L'adolescenza è l'età in cui la vita si mette a cantare, esplodendo tumultuosa, prepotente, allegra. L'adolescenza è un panorama variegato e mutevole, con i profumi della primavera, i colori dell'autunno, le esplosioni di sole dell'estate. Ma con anche le avvisaglie di tempesta (cioè di scelte sbagliate che possono condizionare il futuro). Il tutto dentro una grande voglia di essere "se stessi", di essere "con gli altri", di essere "qualcuno". E senza un preciso progetto di vita. Ogni tentativo di proporre la fede agli adolescenti, "fatta la Cresima", cioè adempiuti gli obblighi della tradizione, approda a poco, per non dire a niente, se non c'è davanti ai loro occhi una Chiesa che sappia incuriosirli, farsi ammirare, attrarre. Cioè una Chiesa dal volto giovane, materna, ricca di doni, modello e testimone, missionaria, capace di parlare la loro lingua. Non una Chiesa che impone, chiede, recrimina, ma una Chiesa che propone e offre "cibo buono". 

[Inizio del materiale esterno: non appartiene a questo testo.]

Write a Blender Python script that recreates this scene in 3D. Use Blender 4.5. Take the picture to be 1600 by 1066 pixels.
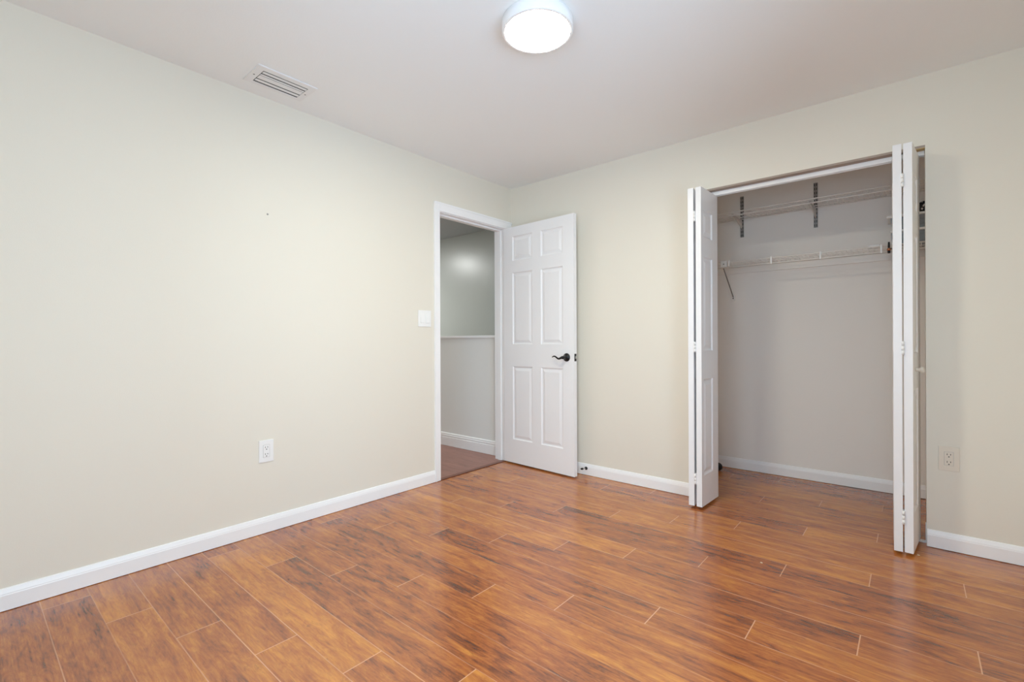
import bpy, bmesh, math, random
from mathutils import Vector, Matrix

for o in list(bpy.data.objects):
    bpy.data.objects.remove(o)
SC = bpy.context.scene
COL = SC.collection
PI = math.pi

# ------------------------------------------------------------------ camera
cd = bpy.data.cameras.new('camera')
cam = bpy.data.objects.new('camera', cd)
COL.objects.link(cam)
cd.sensor_fit = 'HORIZONTAL'
cd.sensor_width = 36.0
cd.lens = 737.13 / 1600 * 36
cd.shift_x = -1.0 / 1600
cd.clip_start = 0.05
CAM_YAW, CAM_ROLL = 0.703153, -0.00401
cam.matrix_world = (Matrix.Translation((2.7704, -3.2466, 1.0682)) @ Matrix.Rotation(CAM_YAW, 4, 'Z')
                    @ Matrix.Rotation(PI / 2, 4, 'X') @ Matrix.Rotation(CAM_ROLL, 4, 'Z'))
SC.camera = cam

# ------------------------------------------------------------------ view, world, lights
SC.view_settings.view_transform = 'Standard'
SC.view_settings.look = 'None'
SC.view_settings.gamma = 1
SC.view_settings.use_curve_mapping = False
SC.view_settings.exposure = 0.02
SC.cycles.use_denoising = True
SC.cycles.max_bounces = 14
SC.cycles.diffuse_bounces = 10
SC.cycles.glossy_bounces = 4

world = bpy.data.worlds.new('daylight')
SC.world = world
world.use_nodes = True
bg = world.node_tree.nodes['Background']
bg.inputs[0].default_value = (0.575, 0.795, 1.02, 1)
bg.inputs[1].default_value = 7.4

H = 2.44
EAST = 3.36
SOUTH = -3.85
WIN = (-3.45, -1.75, 0.45, 1.98)     # daylight window in the wall on the right, out of frame
SWIN = (1.9, 3.2, 0.60, 2.05)        # daylight window behind the camera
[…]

È necessaria una Chiesa che, non nei documenti e nelle prediche, ma nella realtà concreta delle parrocchie, testimonia in modo visibile che la fede in Cristo è "ok" per la vita.

I ciechi non hanno migliorato la loro condizione da quando sono stati chiamati "non vedenti". E le barriere architettoniche non vengono superate battezzando con il nome di "disabili" o "diversamente abili" gli handicappati. Il primo annuncio è un modo diverso di comunicare il Vangelo. La Chiesa di cui hanno bisogno gli adolescenti oggi, non va inventata, ma rinnovata alle sue sorgenti e riportata sulle strade del Maestro. Una Chiesa che non impone ma propone, non esige ma offre, non trattiene ma lascia andar via. Che sappia accettare un Cristianesimo "imperfetto", sospinto cioè pazientemente verso la pienezza. Gesú invita il giovane ricco a seguirlo, senza forzare la sua risposta positiva. Lo lascia andare via. E il giovane se ne va via "triste", cioè convinto di avere perso qualcosa, non di aver trovato finalmente la "libertà". 

Una Chiesa che vede e non passa oltre, ma ha compassione, si fa vicino, fascia le ferite, porta alla locanda, estrae due denari... Guarda l'adolescenza con simpatia, anche quando può essere irritante. Ha compassione e si fa vicino: comprende il suo linguaggio, le sue provocazioni, le sue richieste e il suo modo di chiedere, le sue lune, i suoi entusiasmi e le sue crisi. Accetta che questo non sia il tempo della raccolta, ma del lavoro paziente e dai risultati incerti, cura le sue ferite dal lavoro paziente e dai risultati incerti. Cura le sue ferite (le "sue", dell'adolescenza!), in modo particolare quelle religiose: la fede in Gesú ritenuta per bambini piccoli, una imposizione non richiesta, contraria alla voglia di vivere. 

Una Chiesa che si accosta e cammina "con" l'adolescenza. Non fa prediche, ma chiede: "Perché?".

E risponde facendo ardere il cuore, non con frasi fatte e retoriche, alla sua sessualità, senza testa, alle sue suggestioni nei confronti dei "corvi" (la droga, la violenza, una sessualità cosificata, la tiranna del gruppo...Non dimentichiamo che le scelte di vita positive o negative mettono radici dell'adolescenza!), e al suo desiderio e bisogno di "essere qualcuno". Proponendo non i "no", ma i "sí" della proposta cristiana, che Paolo sintetizza cosí: "Tutto quello che è vero, nobile, giusto, puro, amabile, onorato, quello che è virtú e merita lode... Tutto questo sia oggetto dei vostri pensieri".